Sahabat,
Usai pelaksanaan tiang pancang pertama, dikatakan, menandai proyek North South Link mulai dikerjakan. Namun apa yang terjadi pada saat itu, kami belum punya dana di tangan.
Perjanjian kredit yang kami ajukan, belum memperoleh persetujuan dari sindikasi tiga bank. Mungkin ada yang bertanya, bukankah waktu itu sudah setuju untuk membiayai?. Betul, namun proyek ini:
- Proyek yang membutuhkan biaya sangat besar.
- Belum pernah dikerjakan oleh swasta sebelumnya.
- Karena proyek ini dilaksanakan oleh swasta, tidak ada jaminan dari pemerintah dalam masalah peminjaman kredit.

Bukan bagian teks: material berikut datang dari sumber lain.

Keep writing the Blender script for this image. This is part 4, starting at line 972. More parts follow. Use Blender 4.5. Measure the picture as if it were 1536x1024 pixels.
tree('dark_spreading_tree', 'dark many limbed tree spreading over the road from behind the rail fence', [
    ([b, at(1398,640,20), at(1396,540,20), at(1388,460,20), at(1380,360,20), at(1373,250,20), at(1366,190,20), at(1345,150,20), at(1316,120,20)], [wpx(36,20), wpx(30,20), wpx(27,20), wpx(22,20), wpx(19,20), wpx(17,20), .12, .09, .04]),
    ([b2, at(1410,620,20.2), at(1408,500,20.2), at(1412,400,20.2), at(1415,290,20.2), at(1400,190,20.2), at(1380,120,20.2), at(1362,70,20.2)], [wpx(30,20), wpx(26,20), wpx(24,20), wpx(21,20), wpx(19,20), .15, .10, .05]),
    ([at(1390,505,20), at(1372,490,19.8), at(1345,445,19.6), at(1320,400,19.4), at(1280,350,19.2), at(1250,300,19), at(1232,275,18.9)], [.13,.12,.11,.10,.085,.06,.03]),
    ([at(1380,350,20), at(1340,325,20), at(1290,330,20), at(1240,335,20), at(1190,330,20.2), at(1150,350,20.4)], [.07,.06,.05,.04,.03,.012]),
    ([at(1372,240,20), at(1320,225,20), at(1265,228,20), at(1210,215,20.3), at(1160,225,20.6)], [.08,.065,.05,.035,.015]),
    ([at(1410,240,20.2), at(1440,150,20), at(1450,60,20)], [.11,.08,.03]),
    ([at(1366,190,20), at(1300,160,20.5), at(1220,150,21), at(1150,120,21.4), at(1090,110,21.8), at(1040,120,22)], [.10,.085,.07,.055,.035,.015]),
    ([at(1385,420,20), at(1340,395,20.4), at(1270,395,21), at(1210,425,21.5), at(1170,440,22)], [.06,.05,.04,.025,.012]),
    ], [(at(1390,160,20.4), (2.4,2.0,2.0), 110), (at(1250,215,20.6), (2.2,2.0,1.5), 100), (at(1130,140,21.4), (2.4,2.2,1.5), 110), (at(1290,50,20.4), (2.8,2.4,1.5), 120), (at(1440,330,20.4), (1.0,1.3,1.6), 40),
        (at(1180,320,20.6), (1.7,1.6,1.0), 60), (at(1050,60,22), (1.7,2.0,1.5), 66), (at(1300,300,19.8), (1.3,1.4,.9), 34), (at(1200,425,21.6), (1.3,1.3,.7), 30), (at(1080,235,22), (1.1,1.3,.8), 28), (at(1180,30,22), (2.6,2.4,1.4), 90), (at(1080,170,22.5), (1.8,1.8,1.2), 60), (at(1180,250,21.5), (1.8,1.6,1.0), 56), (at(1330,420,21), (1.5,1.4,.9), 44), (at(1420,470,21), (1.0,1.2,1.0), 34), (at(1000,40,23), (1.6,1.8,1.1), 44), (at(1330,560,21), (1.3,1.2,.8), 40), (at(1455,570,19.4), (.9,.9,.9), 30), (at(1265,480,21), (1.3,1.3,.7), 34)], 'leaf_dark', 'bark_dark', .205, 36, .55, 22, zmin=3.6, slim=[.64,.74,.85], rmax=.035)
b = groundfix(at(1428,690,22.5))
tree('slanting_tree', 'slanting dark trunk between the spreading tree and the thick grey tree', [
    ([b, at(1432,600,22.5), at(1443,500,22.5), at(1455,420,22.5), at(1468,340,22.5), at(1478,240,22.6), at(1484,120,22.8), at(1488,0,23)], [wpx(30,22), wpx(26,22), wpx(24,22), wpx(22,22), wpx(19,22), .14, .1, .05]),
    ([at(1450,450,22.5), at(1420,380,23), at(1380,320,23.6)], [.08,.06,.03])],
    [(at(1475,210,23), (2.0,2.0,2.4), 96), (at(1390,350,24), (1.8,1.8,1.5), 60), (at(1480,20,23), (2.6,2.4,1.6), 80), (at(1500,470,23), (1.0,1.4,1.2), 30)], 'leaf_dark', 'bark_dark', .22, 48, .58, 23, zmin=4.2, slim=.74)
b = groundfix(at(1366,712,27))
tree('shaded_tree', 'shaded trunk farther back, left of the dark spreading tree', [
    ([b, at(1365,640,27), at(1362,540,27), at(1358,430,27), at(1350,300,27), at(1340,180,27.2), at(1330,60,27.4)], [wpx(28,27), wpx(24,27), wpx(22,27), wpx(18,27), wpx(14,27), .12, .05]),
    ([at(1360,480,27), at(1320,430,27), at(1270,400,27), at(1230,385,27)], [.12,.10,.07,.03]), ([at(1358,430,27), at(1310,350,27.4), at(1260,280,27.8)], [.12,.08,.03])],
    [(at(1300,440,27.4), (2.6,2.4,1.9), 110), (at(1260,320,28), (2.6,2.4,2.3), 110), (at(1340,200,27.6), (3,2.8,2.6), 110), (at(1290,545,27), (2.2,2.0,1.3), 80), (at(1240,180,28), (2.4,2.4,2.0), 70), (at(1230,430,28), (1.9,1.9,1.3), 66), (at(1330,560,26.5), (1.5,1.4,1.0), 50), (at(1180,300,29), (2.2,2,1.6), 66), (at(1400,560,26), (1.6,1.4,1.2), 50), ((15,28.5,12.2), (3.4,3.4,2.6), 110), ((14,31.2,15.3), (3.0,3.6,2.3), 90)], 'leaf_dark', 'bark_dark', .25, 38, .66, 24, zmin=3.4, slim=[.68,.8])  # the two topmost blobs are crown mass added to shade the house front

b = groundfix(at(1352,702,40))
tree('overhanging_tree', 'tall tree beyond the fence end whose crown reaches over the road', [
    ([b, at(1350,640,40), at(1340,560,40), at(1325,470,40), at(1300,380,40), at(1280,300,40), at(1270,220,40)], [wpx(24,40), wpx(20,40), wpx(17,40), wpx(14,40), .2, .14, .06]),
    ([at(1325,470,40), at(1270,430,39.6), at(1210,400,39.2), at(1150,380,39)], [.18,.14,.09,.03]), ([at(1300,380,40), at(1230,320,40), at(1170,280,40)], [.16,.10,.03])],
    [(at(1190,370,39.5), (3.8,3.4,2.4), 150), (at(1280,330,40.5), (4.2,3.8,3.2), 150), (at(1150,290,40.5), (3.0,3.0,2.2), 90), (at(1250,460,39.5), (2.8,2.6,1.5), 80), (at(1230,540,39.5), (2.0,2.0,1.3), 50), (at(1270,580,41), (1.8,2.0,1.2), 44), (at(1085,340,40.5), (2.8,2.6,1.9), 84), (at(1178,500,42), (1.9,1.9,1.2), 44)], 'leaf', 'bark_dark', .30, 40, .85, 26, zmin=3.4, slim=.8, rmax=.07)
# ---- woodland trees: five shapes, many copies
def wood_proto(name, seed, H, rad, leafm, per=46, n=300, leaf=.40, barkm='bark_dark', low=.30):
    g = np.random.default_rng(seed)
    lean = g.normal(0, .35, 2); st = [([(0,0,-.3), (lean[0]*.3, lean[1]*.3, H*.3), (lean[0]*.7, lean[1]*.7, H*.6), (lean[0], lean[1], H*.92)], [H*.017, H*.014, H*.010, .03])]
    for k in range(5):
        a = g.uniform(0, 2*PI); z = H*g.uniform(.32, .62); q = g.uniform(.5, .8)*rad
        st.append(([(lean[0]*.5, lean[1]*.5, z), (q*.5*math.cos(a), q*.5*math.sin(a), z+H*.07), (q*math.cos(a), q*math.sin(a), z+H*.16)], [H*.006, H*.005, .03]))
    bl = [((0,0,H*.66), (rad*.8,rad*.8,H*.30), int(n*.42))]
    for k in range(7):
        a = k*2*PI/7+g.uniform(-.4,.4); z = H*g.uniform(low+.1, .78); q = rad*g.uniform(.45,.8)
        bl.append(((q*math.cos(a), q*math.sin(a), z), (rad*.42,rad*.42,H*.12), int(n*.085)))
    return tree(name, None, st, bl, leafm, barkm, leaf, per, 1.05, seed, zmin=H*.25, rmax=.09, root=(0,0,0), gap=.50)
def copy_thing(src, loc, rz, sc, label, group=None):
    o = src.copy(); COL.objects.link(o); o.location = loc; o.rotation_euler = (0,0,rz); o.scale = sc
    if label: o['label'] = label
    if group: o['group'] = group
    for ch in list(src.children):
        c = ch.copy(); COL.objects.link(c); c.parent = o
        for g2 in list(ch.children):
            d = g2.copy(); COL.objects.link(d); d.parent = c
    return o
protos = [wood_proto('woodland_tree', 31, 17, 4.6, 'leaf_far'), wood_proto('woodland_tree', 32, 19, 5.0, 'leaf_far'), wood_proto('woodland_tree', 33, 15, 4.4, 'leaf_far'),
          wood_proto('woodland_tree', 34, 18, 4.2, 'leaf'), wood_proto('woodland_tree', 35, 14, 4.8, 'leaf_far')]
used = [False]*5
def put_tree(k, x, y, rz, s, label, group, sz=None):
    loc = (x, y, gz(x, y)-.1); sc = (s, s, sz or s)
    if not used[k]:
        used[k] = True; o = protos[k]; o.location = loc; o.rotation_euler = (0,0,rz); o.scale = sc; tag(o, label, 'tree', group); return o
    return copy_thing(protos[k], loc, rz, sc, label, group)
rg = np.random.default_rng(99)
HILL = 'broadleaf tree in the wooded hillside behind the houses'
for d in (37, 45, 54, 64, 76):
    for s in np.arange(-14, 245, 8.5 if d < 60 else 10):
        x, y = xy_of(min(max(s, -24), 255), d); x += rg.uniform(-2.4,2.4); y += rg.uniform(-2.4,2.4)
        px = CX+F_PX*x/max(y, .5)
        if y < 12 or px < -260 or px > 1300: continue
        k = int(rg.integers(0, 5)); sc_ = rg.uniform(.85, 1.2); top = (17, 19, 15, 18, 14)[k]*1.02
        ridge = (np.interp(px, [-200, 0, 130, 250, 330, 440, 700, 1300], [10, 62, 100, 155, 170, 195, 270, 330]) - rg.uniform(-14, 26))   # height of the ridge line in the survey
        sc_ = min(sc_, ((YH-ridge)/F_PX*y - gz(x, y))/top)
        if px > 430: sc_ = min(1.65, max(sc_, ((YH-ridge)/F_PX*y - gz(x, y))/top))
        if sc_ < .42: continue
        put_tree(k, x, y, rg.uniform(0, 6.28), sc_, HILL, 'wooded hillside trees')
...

- Sehingga pihak bank, merasa perlu memverifikasi usulan kredit, untuk mengetahui, apakah proyek ini merupakan investasi aman.
- Lalu, proyek ini dikerjakan sebagian besar oleh anak-anak muda, yang belum banyak pengalaman di bidang konstruksi, diragukan kemampuannya.
- Verifikasi ini berjalan berbulan-bulan. Dan kemungkinan untuk tidak disetujui, bisa terjadi.
Ada pihak swasta lain yang mendatangi saya, bahkan pemerintah sendiri, menganjurkan, untuk men-subkontrak-kan ke kontraktor asing. Ada yang mengusulkan pula dilakukan dengan sistem Turn Key Projeck, jadi mbak Tutut tinggal enak tidur, dapat keuntungan. Mereka katakan tidak akan mungkin anak Indonesia mengerjakannya tanpa bantuan kontraktor asing. Bahkan ada yang menyampaikan, tidak mungkin dapat menyelesaikan proyek tersebut dalam waktu tiga tahun. Terasa bergolak darah saya mendengar semua itu.
Lalu saya teringat pesan bapak, yang sering kali beliau ucapkan: “Ketahuilah wuk, Pemimpin yang masih disibuki intrik, tidak akan punya cukup waktu untuk mengerjakan hal hal yang seharusnya dilakukan oleh seorang pemimpin. Jadi, kalau kamu tidak dapat menyingkirkan intrik-intrik yang tidak berarti tersebut, maka itu akan menjadi kelemahan kamu. Jangan berharap kamu sukses memimpin.”
Alhamdulillah, nasehat bapak dan ibu selalu melekat di hati. Siaaap bapak laksanakan …. Intrik intrik … EGP deh.
Sahabat,
Saat-saat itu semua serba menegangkan. Suatu hari, saya dipanggil Menteri PU. Beliau mengatakan agar proposal yang kami ajukan, yang terdiri dari enam ruas jalan, tiga lajur sebelah kiri dan tiga lajur sebelah kanan, agar diubah, menjadi empat lajur saja. Alasan beliau adalah, karena proyek itu menjadi terlalu mahal dengan enam lajur jalan, sedangkan uangnya pun belum didapat.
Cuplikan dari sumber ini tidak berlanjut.